Tapi dari Tony tidak didapatkan satu senpun. Sejak saat itulah
PCS sangat kesal dan tidak mau menagih lagi. Meskipun pinjaman
Tony belum dilunasinya, PCS masih ada cara lain. "Heh, terpaksa
pakai uang calon isteri", katanya sambil tertawa. Walhasil ia
bisa juga jadi pengantin, 3 Desember 1972. Tapi impiannya untuk
menjadi perwira tertunda. Sebab tepat hanya 5 minggu setelah
jadi seorang suami, ia cekcok dengan Tony dan menyebabkan
kematian orang terakhir dan seluruh anggota keluarganya di Jalan
Perniagaan 50 Jakarta Kota (TEM PO, 27 Januari 1973). Sejak
keributan berdarah itu ia diskors sehingga kini masih jadi capa
sedangkan kawan-kawan seangkatannya hampir kapten.
Lewat Telepon
Pengakuan PCS diungkapkannya minggu lalu dalam sidang Mahkamah
Militer Jakarta-Banten yang dipimpin-Kolonel CKH Soewarno SH.

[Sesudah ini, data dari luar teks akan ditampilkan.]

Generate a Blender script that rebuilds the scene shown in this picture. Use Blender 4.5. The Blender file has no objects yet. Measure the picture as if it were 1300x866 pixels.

Perkenalan PCS dengan Tony terjalin sejak 1963 dan hubungan
mereka cukup akrab. PCS merasa berhutang budi ada Tony yang
pernah meminjamkan mobil Fiat dan sepeda motor Puch Dengan
hubungan seakrab itu maka PCS tidak keberatan meminjamkan uang
Rp 200 ribu pada Tony. Tanpa tanda terima karena menurut capa
tersebut "rasanya kurang enak uang segitu saja pakai kwitansi".
Peminjaman ini dilakukan karena Tony perlu uang. Bila PCS punya
simpanan diharap sudi menolongnya. alau PCS perlu uangnya
kembali diminta memberitahu seminggu sebelumnya supaya Tony
siap-siap. Pesan Tony juga dipenuhi PCS. Namun ketika PCS
benar-benar perlu uangnya kembali, Tony ingkar janji.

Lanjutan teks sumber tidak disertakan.